Wednesday, July 30, 2014

10 days left

I can't believe it's been 90 days since this whole "new me manifesto" started.  I can't say that I've changed a lot so I guess this 100 days thing doesn't really work unless you commit yourself to doing something every day for that time period.  

My husband and I are in the process of selling our current house and buying another one.  The level of stress that this brings to my already fragile existence is insane.  It seems to amplify all the issues that I already have and bring up new issues that I didn't even know existed. 

The freedom of my flex time schedule has meant that I'm the one overseeing the contractors and cleaning the house while my husband goes to work every day.  I already tend to go stir crazy when I overuse my work from home privileges but this is worse than normal.  Not only am I sitting in my house all day, I have endless projects that I need to do to get our house ready to put on the market.  I know it will all be worth it in the end but right now it's making me miserable.  
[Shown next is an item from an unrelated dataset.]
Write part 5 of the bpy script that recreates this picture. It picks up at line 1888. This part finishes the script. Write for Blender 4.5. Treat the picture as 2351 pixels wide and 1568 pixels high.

Positive thought for the day: Packing and storing our stuff has helped us get rid of a lot of junk.  It's kind of freeing to get rid of clutter and exciting to think about buying new furniture.  I struggle to throw things out sometimes because I love the idea of re-purposing everything.  I rarely have time to follow through with those projects so I end up with a lot of piles of half finished projects and I stress over not getting those projects done.  As hard as it is to let go of some of these projects, it's a relief too.  

Goals for tomorrow: Carve out some me time before/after the contractors so I don't feel so trapped.  Plan my day over breakfast so I don't get derailed trying to do a million things.  Ask my husband for help/support.